Monday, December 14, 2009

climate nihilism

Over at Breakthrough, Shellenberger and Nordhaus have posted a provocative commentary on the Contrivance in Copenhagen.  Their preface:
  • From the opening ceremony's video of a little girl running from an earthquake to the promises of emissions reductions, everything taking place in Copenhagen is contrived. The outcome of climate talks -- no treaty, no emissions reductions -- was known in advance. And yet participants pretend there is an unfolding drama. As such, Copenhagen is history's first completely postmodern global event. It's a festival of phoniness. With the ambitions of Versailles but the power of Davos, Copenhagen creates a cognitive dissonance for its creators, which results in ever-more manic displays of apocalypse anxiety and false hope. In the end, Copenhagen tells us more about ourselves -- our post-American world, our fragmented media environment, and our hyper-partisanship -- than about any attempt to slow global warming.
After setting the stage by delineating the post-modern realities and politics of the global  political climate, they suggest that:
  •  Lacking any power to effect reality, Copenhagen has thus become a kind of spiritual pilgrimage. But the pilgrimage is postmodern and the faith is bad.
  • Nihilism is the phenomenon of going to church, saying confession, and sometimes even praying to God, even though you no longer believe that God will do anything for you.
  • Climate nihilism is the phenomenon of going to Copenhagen, promising to reduce emissions and pretending to believe the promises, even neither though you nor anybody around you has any intention, plan or funding to do so.
  • Copenhagen is what you get when science lacks the power to re-shape economies, rich nations cannot tell poor ones what to do, and a supposedly common global threat divides rather than unites the world. Copenhagen represents the twilight of modernist idols.
It is a brilliant and incisive piece.  It reveals the realpolitik challenges of post-modernism and the failings of post-modernity to create positive, viable narratives for sustainability and future prosperity.

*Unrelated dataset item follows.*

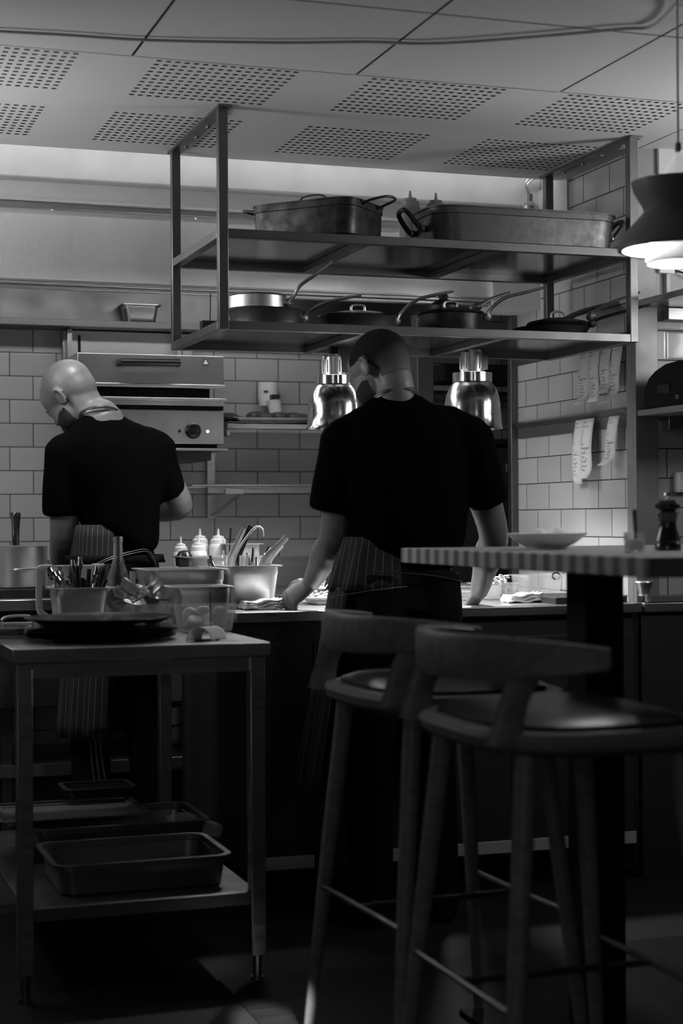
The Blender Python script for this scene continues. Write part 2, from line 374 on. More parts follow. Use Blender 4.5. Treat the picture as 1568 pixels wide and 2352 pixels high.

The present generation of youth have never not known environmental awareness.  They are immune to protests, posters and placards, the staples of an environmental ideology external to the locus of power. If nothing else, Copenhagen establishes the very political correctness of contemporary environmentalism.  It is no longer radical, chic and daring.  It is the bureaucratic mainstream of inactivity and broken promises. Its zenith is climate nihilism.

It is in response to this reality that the present generation seeks leadership and empowerment.  The Copenhagen conference offers symbolism, not integrity.


Nothing fuels a revolution quite like the discovery that the information you have been fed is dogma, not the truth.